What you need to do: Skip the pictures. Transcribe the rest of the data below without changing a word.

Records with scene code:
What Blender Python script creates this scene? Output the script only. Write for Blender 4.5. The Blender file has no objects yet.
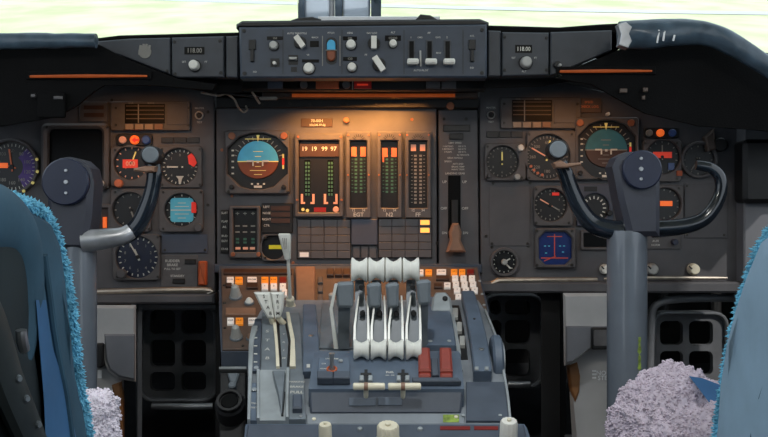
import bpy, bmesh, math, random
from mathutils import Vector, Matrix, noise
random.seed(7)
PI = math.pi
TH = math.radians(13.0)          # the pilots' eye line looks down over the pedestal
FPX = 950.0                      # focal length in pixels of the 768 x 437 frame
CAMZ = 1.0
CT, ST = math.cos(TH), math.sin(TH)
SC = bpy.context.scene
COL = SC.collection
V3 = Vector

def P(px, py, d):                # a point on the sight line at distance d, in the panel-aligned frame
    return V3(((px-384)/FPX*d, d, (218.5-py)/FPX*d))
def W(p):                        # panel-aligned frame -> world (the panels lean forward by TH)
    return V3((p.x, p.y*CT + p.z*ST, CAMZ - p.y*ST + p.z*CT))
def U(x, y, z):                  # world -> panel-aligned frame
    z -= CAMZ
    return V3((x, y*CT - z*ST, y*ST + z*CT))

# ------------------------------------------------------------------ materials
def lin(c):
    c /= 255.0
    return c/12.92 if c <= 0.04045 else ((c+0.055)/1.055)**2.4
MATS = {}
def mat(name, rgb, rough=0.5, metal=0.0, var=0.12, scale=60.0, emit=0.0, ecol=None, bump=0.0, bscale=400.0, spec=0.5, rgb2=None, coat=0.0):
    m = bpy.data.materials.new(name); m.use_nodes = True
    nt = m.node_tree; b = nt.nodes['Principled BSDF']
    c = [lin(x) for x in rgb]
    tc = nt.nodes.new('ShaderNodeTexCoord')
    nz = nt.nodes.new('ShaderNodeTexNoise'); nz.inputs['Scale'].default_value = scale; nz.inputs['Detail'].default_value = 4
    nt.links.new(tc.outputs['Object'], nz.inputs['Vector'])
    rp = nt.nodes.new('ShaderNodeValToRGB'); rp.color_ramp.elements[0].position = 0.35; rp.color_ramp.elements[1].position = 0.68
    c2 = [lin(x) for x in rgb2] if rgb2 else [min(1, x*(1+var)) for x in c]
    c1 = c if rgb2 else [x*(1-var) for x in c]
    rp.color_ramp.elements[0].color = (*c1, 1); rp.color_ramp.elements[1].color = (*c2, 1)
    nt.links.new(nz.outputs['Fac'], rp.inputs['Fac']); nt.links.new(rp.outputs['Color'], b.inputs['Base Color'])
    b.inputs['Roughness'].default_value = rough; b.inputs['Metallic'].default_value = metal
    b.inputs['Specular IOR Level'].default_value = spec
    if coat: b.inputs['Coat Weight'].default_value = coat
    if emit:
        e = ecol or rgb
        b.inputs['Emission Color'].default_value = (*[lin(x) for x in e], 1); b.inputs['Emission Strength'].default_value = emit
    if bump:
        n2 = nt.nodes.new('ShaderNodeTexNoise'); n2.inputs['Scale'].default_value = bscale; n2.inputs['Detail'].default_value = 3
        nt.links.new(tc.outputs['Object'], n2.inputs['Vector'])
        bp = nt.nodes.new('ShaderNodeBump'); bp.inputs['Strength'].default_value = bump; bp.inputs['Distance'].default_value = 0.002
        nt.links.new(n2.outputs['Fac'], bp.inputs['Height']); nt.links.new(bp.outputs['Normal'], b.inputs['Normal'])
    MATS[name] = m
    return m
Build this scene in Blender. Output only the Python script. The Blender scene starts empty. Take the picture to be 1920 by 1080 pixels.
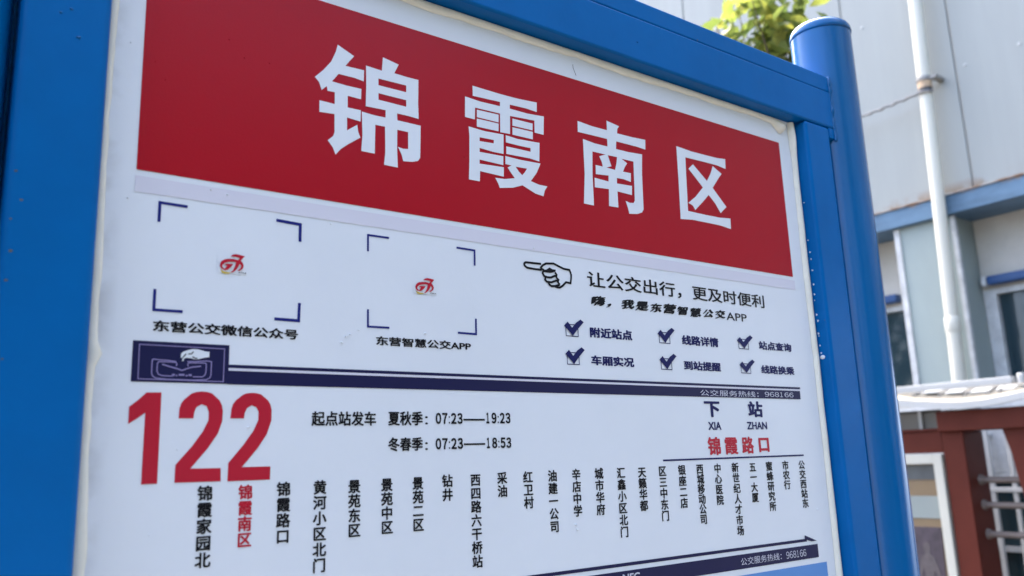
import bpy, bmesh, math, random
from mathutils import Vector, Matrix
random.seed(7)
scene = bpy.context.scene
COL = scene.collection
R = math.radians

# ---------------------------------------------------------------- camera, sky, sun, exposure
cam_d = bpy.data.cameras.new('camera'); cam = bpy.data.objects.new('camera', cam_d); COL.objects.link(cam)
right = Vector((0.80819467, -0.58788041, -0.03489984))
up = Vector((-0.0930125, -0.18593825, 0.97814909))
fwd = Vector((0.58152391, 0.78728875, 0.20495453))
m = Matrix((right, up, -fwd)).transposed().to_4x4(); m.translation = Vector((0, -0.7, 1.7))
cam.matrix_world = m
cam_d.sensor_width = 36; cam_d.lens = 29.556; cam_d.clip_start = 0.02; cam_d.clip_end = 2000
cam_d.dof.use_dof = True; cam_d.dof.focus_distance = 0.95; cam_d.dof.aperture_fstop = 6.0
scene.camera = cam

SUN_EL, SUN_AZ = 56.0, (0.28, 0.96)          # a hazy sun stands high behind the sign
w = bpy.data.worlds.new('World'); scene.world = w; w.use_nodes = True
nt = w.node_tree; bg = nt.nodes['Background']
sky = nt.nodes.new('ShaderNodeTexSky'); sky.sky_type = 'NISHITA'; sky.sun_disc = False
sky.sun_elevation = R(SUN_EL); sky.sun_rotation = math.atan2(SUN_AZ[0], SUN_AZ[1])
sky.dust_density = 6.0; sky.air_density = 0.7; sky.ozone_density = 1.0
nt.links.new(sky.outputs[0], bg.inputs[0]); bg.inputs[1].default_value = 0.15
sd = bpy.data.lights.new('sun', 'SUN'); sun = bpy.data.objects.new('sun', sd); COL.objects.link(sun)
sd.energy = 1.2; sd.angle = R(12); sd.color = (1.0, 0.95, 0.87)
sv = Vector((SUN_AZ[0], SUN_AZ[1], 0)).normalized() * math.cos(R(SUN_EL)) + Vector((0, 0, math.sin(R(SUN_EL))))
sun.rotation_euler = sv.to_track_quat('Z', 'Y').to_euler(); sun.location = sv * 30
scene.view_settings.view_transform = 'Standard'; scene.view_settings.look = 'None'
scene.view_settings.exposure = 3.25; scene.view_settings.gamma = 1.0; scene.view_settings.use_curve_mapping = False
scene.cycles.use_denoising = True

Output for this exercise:
What Blender Python script creates this scene? Output the script only. Write for Blender 4.5. The Blender file has no objects yet.
import bpy, bmesh, math, random
from mathutils import Vector, Matrix, noise
random.seed(7)
PI = math.pi
TH = math.radians(13.0)          # the pilots' eye line looks down over the pedestal
FPX = 950.0                      # focal length in pixels of the 768 x 437 frame
CAMZ = 1.0
CT, ST = math.cos(TH), math.sin(TH)
SC = bpy.context.scene
COL = SC.collection
V3 = Vector

def P(px, py, d):                # a point on the sight line at distance d, in the panel-aligned frame
    return V3(((px-384)/FPX*d, d, (218.5-py)/FPX*d))
def W(p):                        # panel-aligned frame -> world (the panels lean forward by TH)
    return V3((p.x, p.y*CT + p.z*ST, CAMZ - p.y*ST + p.z*CT))
def U(x, y, z):                  # world -> panel-aligned frame
    z -= CAMZ
    return V3((x, y*CT - z*ST, y*ST + z*CT))

# ------------------------------------------------------------------ materials
def lin(c):
    c /= 255.0
    return c/12.92 if c <= 0.04045 else ((c+0.055)/1.055)**2.4
MATS = {}
def mat(name, rgb, rough=0.5, metal=0.0, var=0.12, scale=60.0, emit=0.0, ecol=None, bump=0.0, bscale=400.0, spec=0.5, rgb2=None, coat=0.0):
    m = bpy.data.materials.new(name); m.use_nodes = True
    nt = m.node_tree; b = nt.nodes['Principled BSDF']
    c = [lin(x) for x in rgb]
    tc = nt.nodes.new('ShaderNodeTexCoord')
    nz = nt.nodes.new('ShaderNodeTexNoise'); nz.inputs['Scale'].default_value = scale; nz.inputs['Detail'].default_value = 4
    nt.links.new(tc.outputs['Object'], nz.inputs['Vector'])
    rp = nt.nodes.new('ShaderNodeValToRGB'); rp.color_ramp.elements[0].position = 0.35; rp.color_ramp.elements[1].position = 0.68
    c2 = [lin(x) for x in rgb2] if rgb2 else [min(1, x*(1+var)) for x in c]
    c1 = c if rgb2 else [x*(1-var) for x in c]
    rp.color_ramp.elements[0].color = (*c1, 1); rp.color_ramp.elements[1].color = (*c2, 1)
    nt.links.new(nz.outputs['Fac'], rp.inputs['Fac']); nt.links.new(rp.outputs['Color'], b.inputs['Base Color'])
    b.inputs['Roughness'].default_value = rough; b.inputs['Metallic'].default_value = metal
    b.inputs['Specular IOR Level'].default_value = spec
    if coat: b.inputs['Coat Weight'].default_value = coat
    if emit:
        e = ecol or rgb
        b.inputs['Emission Color'].default_value = (*[lin(x) for x in e], 1); b.inputs['Emission Strength'].default_value = emit
    if bump:
        n2 = nt.nodes.new('ShaderNodeTexNoise'); n2.inputs['Scale'].default_value = bscale; n2.inputs['Detail'].default_value = 3
        nt.links.new(tc.outputs['Object'], n2.inputs['Vector'])
        bp = nt.nodes.new('ShaderNodeBump'); bp.inputs['Strength'].default_value = bump; bp.inputs['Distance'].default_value = 0.002
        nt.links.new(n2.outputs['Fac'], bp.inputs['Height']); nt.links.new(bp.outputs['Normal'], b.inputs['Normal'])
    MATS[name] = m
    return m
Build this scene in Blender. Output only the Python script. The Blender scene starts empty. Take the picture to be 1920 by 1080 pixels.
import bpy, bmesh, math, random
from mathutils import Vector, Matrix
random.seed(7)
scene = bpy.context.scene
COL = scene.collection
R = math.radians

# ---------------------------------------------------------------- camera, sky, sun, exposure
cam_d = bpy.data.cameras.new('camera'); cam = bpy.data.objects.new('camera', cam_d); COL.objects.link(cam)
right = Vector((0.80819467, -0.58788041, -0.03489984))
up = Vector((-0.0930125, -0.18593825, 0.97814909))
fwd = Vector((0.58152391, 0.78728875, 0.20495453))
m = Matrix((right, up, -fwd)).transposed().to_4x4(); m.translation = Vector((0, -0.7, 1.7))
cam.matrix_world = m
cam_d.sensor_width = 36; cam_d.lens = 29.556; cam_d.clip_start = 0.02; cam_d.clip_end = 2000
cam_d.dof.use_dof = True; cam_d.dof.focus_distance = 0.95; cam_d.dof.aperture_fstop = 6.0
scene.camera = cam

SUN_EL, SUN_AZ = 56.0, (0.28, 0.96)          # a hazy sun stands high behind the sign
w = bpy.data.worlds.new('World'); scene.world = w; w.use_nodes = True
nt = w.node_tree; bg = nt.nodes['Background']
sky = nt.nodes.new('ShaderNodeTexSky'); sky.sky_type = 'NISHITA'; sky.sun_disc = False
sky.sun_elevation = R(SUN_EL); sky.sun_rotation = math.atan2(SUN_AZ[0], SUN_AZ[1])
sky.dust_density = 6.0; sky.air_density = 0.7; sky.ozone_density = 1.0
nt.links.new(sky.outputs[0], bg.inputs[0]); bg.inputs[1].default_value = 0.15
sd = bpy.data.lights.new('sun', 'SUN'); sun = bpy.data.objects.new('sun', sd); COL.objects.link(sun)
sd.energy = 1.2; sd.angle = R(12); sd.color = (1.0, 0.95, 0.87)
sv = Vector((SUN_AZ[0], SUN_AZ[1], 0)).normalized() * math.cos(R(SUN_EL)) + Vector((0, 0, math.sin(R(SUN_EL))))
sun.rotation_euler = sv.to_track_quat('Z', 'Y').to_euler(); sun.location = sv * 30
scene.view_settings.view_transform = 'Standard'; scene.view_settings.look = 'None'
scene.view_settings.exposure = 3.25; scene.view_settings.gamma = 1.0; scene.view_settings.use_curve_mapping = False
scene.cycles.use_denoising = True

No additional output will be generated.